I’m holed up in bed with a cold (which seems to have come from either Webjam or Jam for Sudan, both of which were immensely awesome!). Tis a mystery how I ever lived without WiFi.

  • I would care if Kevin Rudd had ever spoken to the military leadership of Burma, or had an audience with Robert Mugabe. But a strip club in New York City? Bah, next there’ll be reports that he visited a casino in Las Vegas. Problem is, I fear this will dent his popularity — but then maybe the coming week’s polls will agree with Peter Beattie, since no one trusts MPs to be upstanding citizens anyway. Also, isn’t it just a little suspicious that it was a News Corporation editor who led Rudd and Snowden into the club, followed by the News Limited papers plastering it over their front pages today?
  • Speaking of Robert Mugabe, am I the only one left with a bitter taste at the Foreign Minister’s decision to cancel the Australian student visas of his leadership’s children? Even aside from the “sins of their parents” question, exactly how will this help towards getting Zimbabwe out of its current situation?
  • Earlier this week, we had the Treasurer issuing warnings and saying there was no need to panic-sell shares, and today he’s expressing “concern” at the state of the mortgage market. Now I’m just as miffed as every other investor that the market has dropped, but I have trouble seeing what the Federal Treasurer’s action or inaction has to do with the poor decisions of American home lenders. Oh wait, my mistake: this is the responsible economic management we keep being told about.
  • Two things that caught my attention yesterday: a fluff-piece in the West Australian about the construction projects planned or underway around town, and a (rather expensive-looking) State Government brochure outlining the new infrastructure being paid for by taxpayers. But both of them miss what I think is the more important discussion — the subtler changes needed, if you will, to our city’s ‘software’. Things like giving priority to pedestrians in the city, engaging more closely with the arts (e.g. using white walls around town as canvases), and actually promoting the small bars that the liquor licensing changes were supposed to deliver …

Swimming in the dollars!

Tuesday 8 May 2007 at 7:05 pm

So the 2007 episode of The Peter Costello Budget Show has aired, and my first impression is “wow! the spending’s not as irresponsible as I’d expected!”
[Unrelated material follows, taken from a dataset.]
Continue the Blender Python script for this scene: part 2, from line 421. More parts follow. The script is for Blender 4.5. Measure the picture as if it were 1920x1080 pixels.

Not to say that it is responsible, but I can at least detect miniscule grains of sense in pretty much everything that’s been put forward.
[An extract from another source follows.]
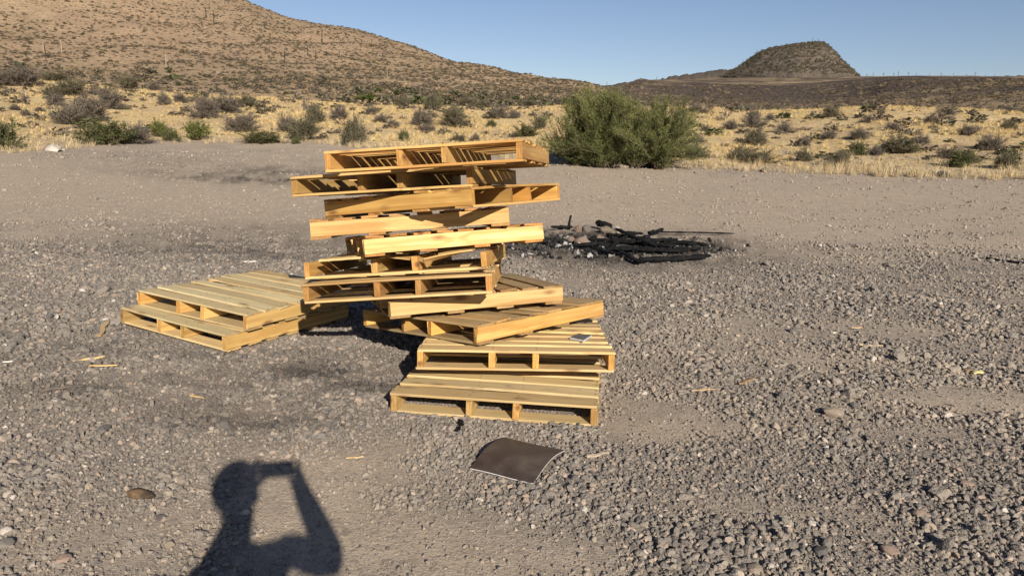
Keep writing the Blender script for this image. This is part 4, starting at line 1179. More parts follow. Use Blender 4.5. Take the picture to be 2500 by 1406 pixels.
SH = [
 (5, 366, 80, 66, 'green', 'round green shrub cut by the left edge of the picture'),
 (262, 352, 120, 56, 'green', 'wide dark green shrub at the left end of the lot edge'),
 (338, 350, 70, 46, 'grey', 'grey twiggy shrub against the wide dark green one'),
 (388, 336, 46, 42, 'bright', 'small bright green shrub right of the wide dark one'),
 (478, 346, 64, 46, 'bright', 'yellow green upright shrub at the lot edge'),
 (640, 350, 96, 34, 'green', 'low flat green shrub at the lot edge left of the stack'),
 (420, 345, 40, 30, 'green', 'little green shrub beside the yellow green one'),
 (172, 304, 76, 52, 'grey', 'left end of the long grey thicket on the left ridge'),
 (218, 294, 92, 58, 'grey', 'middle and tallest clump of the grey thicket on the left ridge'),
 (270, 268, 64, 46, 'grey', 'right upper end of the grey thicket on the left ridge'),
 (172, 234, 80, 40, 'olive', 'olive shrub just below the left crest'),
 (130, 238, 44, 26, 'olive', 'small olive shrub left of the larger one below the crest'),
 (55, 212, 80, 46, 'grey', 'big dark twiggy shrub on the crest at far left'),
 (8, 210, 50, 34, 'grey', 'dark shrub on the crest cut by the left edge'),
 (134, 199, 50, 24, 'olive', 'low olive shrub on the left crest'),
 (312, 218, 56, 34, 'olive', 'grey olive shrub on the crest right of the bare skyline stretch'),
 (376, 222, 34, 22, 'grey', 'small grey shrub on the crest beside the olive one'),
 (62, 258, 34, 38, 'dead', 'bare dead shrub on the far left golden grass'),
 (66, 286, 26, 16, 'grey', 'low grey tuft below the bare dead shrub'),
 (38, 270, 26, 14, 'grey', 'tiny grey tuft left of the low one'),
 (98, 275, 24, 12, 'grey', 'tiny grey tuft on bare golden grass right of the dead shrub'),
 (138, 258, 50, 26, 'grey', 'grey scrub above the long thicket'),
 (400, 258, 34, 30, 'grey', 'grey shrub in the middle of the left ridge'),
 (252, 230, 22, 16, 'grey', 'small round grey shrub under the left crest'),
 (225, 232, 22, 12, 'grey', 'small flat grey shrub under the left crest'),
 (440, 252, 40, 24, 'grey', 'grey shrub left of the brown thicket'),
 (500, 292, 70, 56, 'grey', 'brown grey thicket, left part, above the yellow green shrub'),
 (548, 276, 90, 46, 'grey', 'brown grey thicket, right part'),
 (592, 322, 84, 46, 'grey', 'grey olive shrub behind the low flat green one'),
 (600, 262, 60, 30, 'olive', 'olive shrub near the crest above the brown thicket'),
 (740, 342, 84, 66, 'olive', 'tall olive grey shrub left of the pallet stack'),
 (700, 322, 50, 44, 'grey', 'grey shrub tucked behind the tall olive grey one'),
 (745, 270, 26, 36, 'dead', 'black burnt stump with bare arms on the ridge'),
 (770, 300, 60, 44, 'olive', 'olive shrub uphill of the tall olive grey one'),
 (722, 352, 22, 22, 'green', 'tiny green shrub at the lot edge below the tall olive grey one'),
 (866, 354, 76, 74, 'olive', 'tall shrub seen above the left half of the top pallet'),
 (828, 290, 50, 34, 'grey', 'grey shrub uphill of the tall one above the pallets'),
 (905, 282, 36, 24, 'grey', 'small dark shrub on the ridge above the stack'),
 (986, 346, 34, 32, 'green', 'spiky green shrub just above the top pallet'),
 (1030, 308, 66, 46, 'grey', 'dark grey shrub in the middle of the ridge'),
 (1045, 325, 40, 26, 'grey', 'grey shrub below the dark middle one'),
 (1112, 312, 84, 52, 'olive', 'broad olive shrub in the middle of the ridge'),
 (1105, 288, 44, 30, 'olive', 'pale olive shrub on top of the broad one'),
 (1216, 291, 62, 36, 'grey', 'grey shrub near the crest left of the big bush'),
 (1256, 290, 34, 26, 'grey', 'small grey shrub right of the one near the crest'),
 (1200, 310, 30, 20, 'green', 'small green tuft on golden grass left of the big bush'),
 (1282, 335, 66, 32, 'green', 'green shrub close to the left side of the big bush'),
 (1316, 318, 46, 44, 'olive', 'olive shrub touching the left side of the big bush'),
 (1120, 346, 44, 24, 'olive', 'low olive shrub behind the right end of the top pallet'),
 (1185, 330, 24, 12, 'grey', 'tiny grey tuft left of the green shrub'),
 (1160, 345, 30, 22, 'grey', 'grey tuft behind the top pallet'),
 (930, 300, 40, 26, 'grey', 'flat grey shrub above the stack'),
 (960, 312, 36, 22, 'grey', 'brownish shrub above the stack, right of the flat one'),
 (900, 254, 90, 26, 'bright', 'wide bright green thicket behind the crest above the stack'),
 (980, 262, 44, 30, 'olive', 'olive shrub right of the bright green thicket'),
 (1058, 270, 56, 46, 'olive', 'tall olive shrub on the crest right of the bright thicket'),
 (1140, 262, 56, 26, 'olive', 'olive shrub behind the crest in the middle'),
 (1180, 266, 46, 24, 'olive', 'low olive shrub behind the crest right of the middle'),
 (1290, 262, 44, 22, 'olive', 'olive shrub behind the crest left of the big bush'),
 (1697, 275, 46, 22, 'grey', 'grey shrub on the crest right of the big bush'),
 (1826, 274, 46, 20, 'grey', 'grey shrub on the crest in the right half'),
 (2030, 287, 48, 26, 'olive', 'olive shrub on the right crest under the butte'),
 (1838, 312, 60, 44, 'grey', 'grey shrub stacked above an olive one on the right slope'),
 (1845, 356, 66, 48, 'olive', 'olive shrub below the grey one on the right slope'),
 (1782, 318, 44, 26, 'grey', 'grey shrub left of the tall pair on the right slope'),
 (1770, 290, 30, 26, 'dead', 'thin bare shrub near the right crest'),
 (1915, 326, 50, 28, 'grey', 'grey shrub right of the tall pair'),
 (1702, 348, 40, 24, 'grey', 'dark grey shrub right of the big bush at mid height'),
 (1690, 388, 76, 48, 'olive', 'soft olive shrub at the right foot of the big bush'),
 (1722, 320, 28, 16, 'grey', 'small grey tuft above the soft olive shrub'),
 (1800, 390, 50, 42, 'olive', 'olive shrub by the lot edge on the right'),
 (1850, 398, 96, 36, 'olive', 'wide olive shrub by the lot edge on the right'),
 (1960, 394, 50, 36, 'olive', 'grey green shrub in straw right of the wide olive one'),
 (2045, 406, 56, 40, 'olive', 'straw choked olive shrub at the lot edge'),
 (2092, 380, 40, 36, 'green', 'upright green shrub alone on the right slope'),
 (2190, 374, 104, 46, 'olive', 'broadest olive shrub on the right slope'),
 (2140, 380, 40, 26, 'grey', 'grey shrub at the left of the broadest olive one'),
 (2095, 340, 60, 26, 'grey', 'grey thicket above the upright green shrub'),
 (2275, 304, 44, 24, 'grey', 'grey shrub just below the right crest'),
 (2315, 386, 56, 30, 'grey', 'brown grey shrub right of the broadest olive one'),
 (2345, 408, 64, 42, 'green', 'greenish shrub near the lot edge at far right'),
 (2420, 366, 60, 34, 'grey', 'grey shrub at far right mid slope'),
 (2455, 412, 60, 40, 'olive', 'olive shrub near the lot edge at the right edge'),
 (2250, 350, 40, 22, 'grey', 'grey shrub uphill of the brown grey one'),
 (2020, 340, 46, 22, 'grey', 'flat grey shrub in the middle of the right slope'),
 (1965, 356, 40, 22, 'grey', 'small dark shrub left of the flat grey one'),
 (2360, 330, 46, 24, 'grey', 'grey shrub high on the far right slope'),
 (2460, 318, 40, 24, 'olive', 'olive shrub high at the right edge'),
 (2180, 318, 40, 20, 'grey', 'grey shrub high above the broadest olive one'),
 (1880, 294, 30, 16, 'grey', 'tiny grey shrub under the right crest'),
 (2120, 300, 34, 18, 'grey', 'tiny grey shrub under the crest below the butte'),
 (2310, 282, 44, 20, 'grey', 'grey shrub on the far right crest'),
]
for a in SH: shrub(*a)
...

Perhaps because of this, Treasurer-man was at pains to tell journalists that he’s delivering “major reforms” — which is of course nonsense. For instance, rather than tax simplification, there’s a $30 billion tax cut aimed squarely at the voters who haven’t been all that well looked-after by Pete and Johnny thus far. Indeed, that’s the theme of this Budget: try to buy out voters who may be swaying from the Howard school of “keep interest rates low” due to traditional Labor concerns like the environment or education.
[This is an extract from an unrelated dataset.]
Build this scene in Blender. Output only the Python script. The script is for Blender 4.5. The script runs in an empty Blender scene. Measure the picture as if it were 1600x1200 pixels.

Universities get a reasonable boost in the form of a “Higher Education Endowment Fund” equating to about $100 million per campus (UWA’s existing endowment is $450ish million), along with promises of new management policies and more funding for Commonwealth scholarships, but this is relatively small change on the back of long-term declines. The story is likewise for vocational training: any extra funding is great, and this Budget delivers, but it falls far short of what is really needed.

There are a bunch of one-off bribes carefully structured so they’ll arrive right before the election, one of which is a doubling of the superannuation co-contribution for payments made last financial year. It must be said that this policy is a mostly good thing and thus worthy of funding, but a one-off top-up? in an election year? could it be any more blatant?!

On health and the environment, the offerings are pretty lame, apart from small policies like a doubling of the solar panel rebate. The documents quote nice big figures, but most of it was announced before and is spread over many years. Then again, who knows what the “real” election campaign will bring?


Some observations around the Houses

Saturday 28 April 2007 at 9:48 pm

I’m caving into writing a list again: if only I’d had time to develop each of these into posts themselves!

  • The speculation earlier this week about possible tax cuts in the next episode of The Peter Costello Budget Show is amusing in the context of John Howard talking up his economic management credentials in Brisbane. It’s an election year, and you have to be pretty naive to think that the Budget will contain anything other than vote-buying measures. If only we could get some real economic reform out of these guys, like a desperately-needed simplification of the tax system (rather than just tweaking rates and thresholds) to cut down the gigabucks wasted on administration. Or better yet, how about some spending on economic constraints — on upgrading the ports that serve our mines, or on technical education to address skills shortages?
  • Water from the Kimberly is back in the news; forgive me for not being excited. Lots of people are saying things like “forget the cost, we’d never get anywhere if we didn’t build expensive stuff!” … and sure, big visionary projects are wonderful, but there’s a difference between being a visionary and bankrupting the State. The best available assessment suggests that three thousand kilometres of water transport system, be it canal or pipeline or whatever, would fall into the latter category. (For those who failed physics: to move stuff, including water, requires energy. The amount required is directly proportional to the distance travelled. Energy is not free, and the Kimberly is a bloody long way from Perth.)
  • The other part of Omodei’s proposal this week is far more sensible: an irrigation scheme to develop agricultural land near the Fitzroy River. I can see a lot of potential problems (the region’s ecosystems are more fragile than anyone in Perth seems to recognise) but there’s actually hope that these are problems that can be handled. So much so, in fact, that the idea sounds like a copy of what already exists.
  • On the other side of the House, state Labor have always been pretty bad on the self-promoting propaganda front, but why do we need ads during the footy telling us that new liquor laws are coming and we can expect a “change of scene”?! Actions speak louder than words, kids.
  • Finally, a brief mention of federal Labor: I don’t know enough to comment on the merits of the new IR policy, but for crying out loud, this obsession with throwing the term “fair” around whenever workplace relations come up is getting very tired, very fast.